Avant même les dernières mesures de répression américaines, les entreprises productrices de puces souffraient déjà. Selon un rapport du Wall Street Journal de la semaine dernière, sur les 15 plus grandes sociétés de puces qui ont publié leurs résultats pour le trimestre finissant en septembre, 10 devraient enregistrer un ralentissement de la croissance de leurs revenus par rapport au trimestre finissant en juin.
Leur situation va s’aggraver après que l’administration Biden a dévoilé des règles de contrôle des exportations « les plus agressives » au début du mois, dans le but de limiter les ventes de semi-conducteurs et d’équipements de pointe à la Chine.
La Chine est le plus grand marché au monde pour les puces électroniques, et elle a importé pour environ 400 milliards de dollars de semi-conducteurs en 2021, ce qui représente près de 60% du marché mondial des puces.
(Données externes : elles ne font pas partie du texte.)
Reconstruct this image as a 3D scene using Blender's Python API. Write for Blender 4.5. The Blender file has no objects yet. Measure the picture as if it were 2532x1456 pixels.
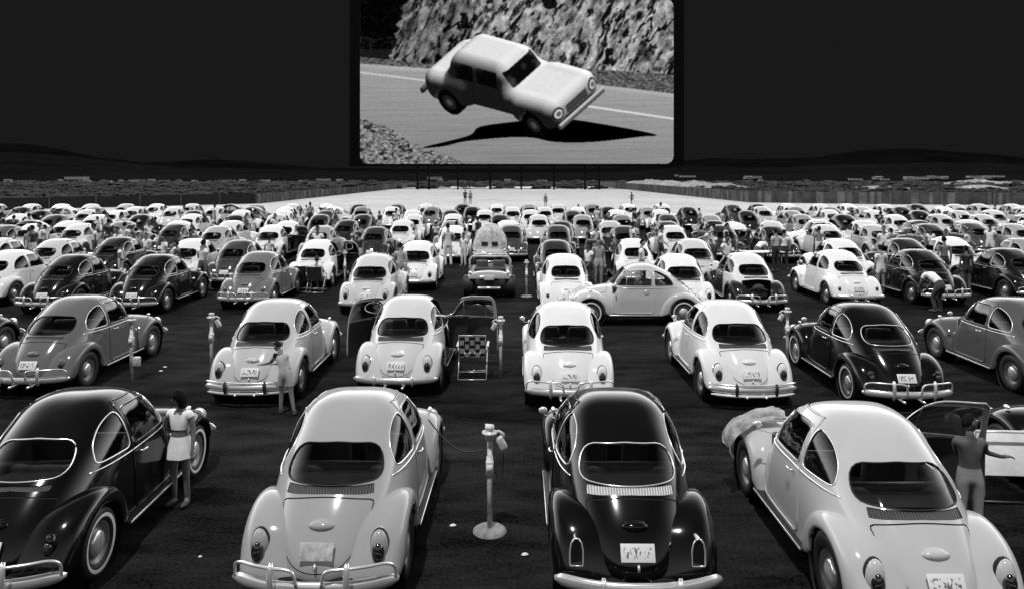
import bpy, bmesh, math, random
import numpy as np
from mathutils import Vector, Matrix, noise
C = bpy.context.scene
COL = C.collection
PI = math.pi
R = math.radians
random.seed(7)

# ------------------------------------------------------------------ camera, sky, sun, exposure
F, H, HY = 1831.0, 3.94, 428.0                      # focal length in pixels of a 2532 wide frame, camera height, horizon row
cam_d = bpy.data.cameras.new('camera'); cam = bpy.data.objects.new('camera', cam_d); COL.objects.link(cam)
cam.location = (0, 0, H); cam.rotation_euler = (PI / 2, 0, 0)
cam_d.sensor_width = 36; cam_d.lens = 36 * F / 2532; cam_d.shift_y = -(728 - HY) / 2532; cam_d.clip_end = 20000; cam_d.clip_start = 0.1
C.camera = cam
C.view_settings.view_transform = 'Standard'; C.view_settings.look = 'None'
C.view_settings.exposure = 0; C.view_settings.gamma = 1
SUN_EL, SUN_AZ = R(70), R(200)                     # sun high behind the camera
w = bpy.data.worlds.new('World'); C.world = w; w.use_nodes = True
nt = w.node_tree; nt.nodes.clear()
N = nt.nodes.new; L = nt.links.new
sky = N('ShaderNodeTexSky'); sky.sky_type = 'NISHITA'; sky.sun_disc = False
sky.sun_elevation = SUN_EL; sky.sun_rotation = SUN_AZ
bw = N('ShaderNodeRGBToBW'); L(sky.outputs[0], bw.inputs[0])
tc = N('ShaderNodeTexCoord'); sx = N('ShaderNodeSeparateXYZ'); L(tc.outputs['Generated'], sx.inputs[0])
mr = N('ShaderNodeMapRange'); mr.interpolation_type = 'SMOOTHSTEP'
mr.inputs[1].default_value = .235; mr.inputs[2].default_value = .32
mr.inputs[3].default_value = 0.0; mr.inputs[4].default_value = 1.25
L(sx.outputs[2], mr.inputs[0])
mz = N('ShaderNodeMapRange'); mz.inputs[1].default_value = .34; mz.inputs[2].default_value = .84; mz.inputs[3].default_value = 13.0; mz.inputs[4].default_value = .06  # hand-shaped sky: bright band added above the view to light and gloss roofs
mz.interpolation_type = 'SMOOTHSTEP'; L(sx.outputs[2], mz.inputs[0])
my = N('ShaderNodeMapRange'); my.inputs[1].default_value = -.4; my.inputs[2].default_value = .5; my.inputs[3].default_value = .10; my.inputs[4].default_value = 1.0
my.interpolation_type = 'SMOOTHSTEP'; L(sx.outputs[1], my.inputs[0])
m2 = N('ShaderNodeMath'); m2.operation = 'MULTIPLY'; L(mr.outputs[0], m2.inputs[0]); L(mz.outputs[0], m2.inputs[1])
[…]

Les entreprises américaines de haute technologie sont les plus grands bénéficiaires de cette demande massive de la Chine, c’est donc leur plus grande source de profits. Il est impensable pour tout fabricant de puces de perdre un marché aussi important. Cela affecterait grandement leurs plans de dépenses et entraînerait à son tour une perte indirecte de ventes pour les fournisseurs d’équipements de semi-conducteurs comme Lam Research et Applied Materials.
Alors que le secteur mondial des semi-conducteurs est confronté à une chute des ventes d’ordinateurs personnels et de smartphones dans un contexte de récession, cette dernière interdiction concernant les puces, prise par Washington, déstabilise sérieusement la chaîne industrielle mondiale. Cette politique, qui semble ignorer complètement l’impact sur l’ensemble de l’industrie des puces, ressemble surtout à une volonté de l’administration Biden de montrer ses muscles et de jouer les durs contre la Chine à l’approche des élections américaines de mi-mandat.
Mais loin d’assurer la domination des États-Unis dans le secteur des puces, les contrôles à l’exportation pourraient nuire aux entreprises technologiques américaines en termes de ventes et donc réduire leurs investissements en recherche et développement.
Du point de vue de la Chine, le marché est énorme et il est douteux que les États-Unis puissent utiliser des décrets unilatéraux pour empêcher les entreprises de puces non américaines de mener une coopération et un commerce normal avec la Chine. Si les entreprises non américaines ne se joignent pas au mouvement, les interdictions unilatérales américaines ne feront que réduire la compétitivité des entreprises américaines en les privant du marché chinois.
Les restrictions américaines ne feront qu’accélérer le développement du secteur chinois des puces, car le marché chinois n’attendra pas que les États-Unis reviennent à la raison. Si le secteur chinois des puces rattrape rapidement son retard et ne dépend plus des importations, ce ne sera pas une perte de 2,5 milliards de dollars pour une seule entreprise américaine, mais des centaines de milliards de dollars de perte pour l’industrie entière.